Apple wants complete control over next-gen iPhone’s display supply chain


First Apple Watch with microLED screen could be on the way
Apple is betting big on microLED displays.
Photo: Apple

Apple reportedly looks to manufacture microLED displays on its own for future iPhones. The move will help the company reduce its reliance on Samsung Display.

Cupertino currently sources the majority of OLED panels for its devices from Samsung. LG Display is Apple’s other key OLED supplier.

Apple wants to reduce its reliance on Samsung for display panels

Apple has never manufactured a critical iPhone component on its own. Instead, the company provides the specifications and outsources production to display-makers. But this has led Apple to rely heavily on Samsung Display for a crucial component.

To achieve this goal, Apple spent more than $1 billion developing microLED panels over the last decade. And now, the company is apparently testing the display’s critical “mass transfer” manufacturing step itself.

This process will involve moving tens of thousands of tiny micro-LED chips onto substrates. Reportedly, Apple’s secret research-and-development facility in Taoyuan, located in the Longtan District of Taiwan, will carry out this step. In addition, the company fields R&D teams in Japan and the United States working on its next-gen display technology.

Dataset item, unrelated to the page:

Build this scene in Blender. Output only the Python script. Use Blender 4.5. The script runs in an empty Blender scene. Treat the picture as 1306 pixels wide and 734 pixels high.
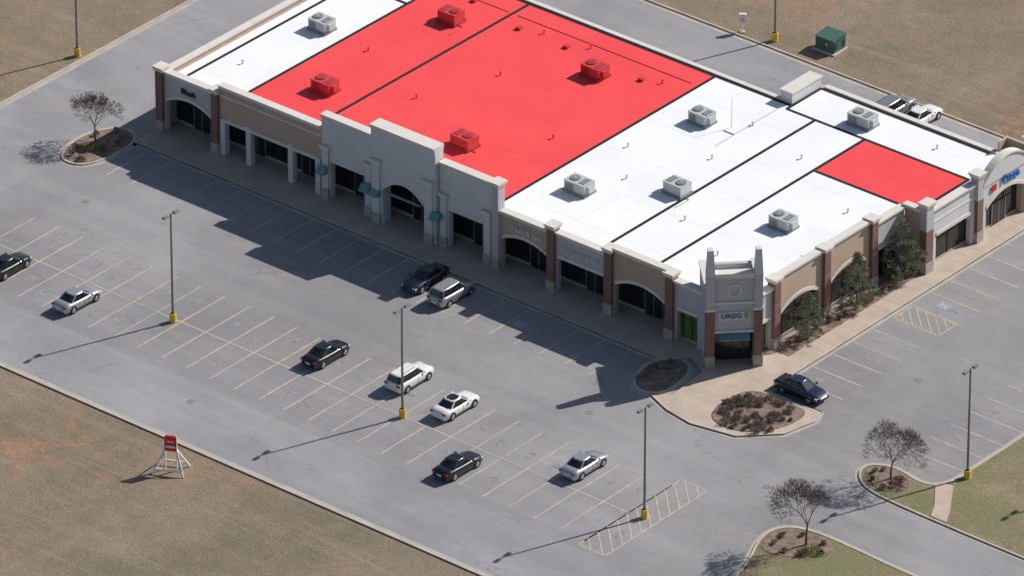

The company is working closely with ams-Osram for micro-LED components, LG Display for substrates, and Taiwan Semiconductor Manufacturing Company for 12-inch wafers.

For greater control over the display and the entire manufacturing process, Apple purportedly designed the microLED’s driver integrated circuits along with some of the production equipment.

One of the sources close to Apple told Nikkei Asia: “It doesn’t mean that Apple will always do the mass transfer on its own. But it shows how determined Apple is to allocate resources to have more control over [these] next-gen display technologies in its own hands.”

microLED Apple Watch could debut in 2025

Compared to OLED panels, microLED displays are thinner and consume less power. They can reach higher peak brightness and will not suffer from burn-in problems like OLED screens.

Apple reportedly wants to have its next-gen display technology ready by 2025. It intends to use the panel on the Apple Watch Ultra first before using it on the iPhone to justify the massive investment over the years.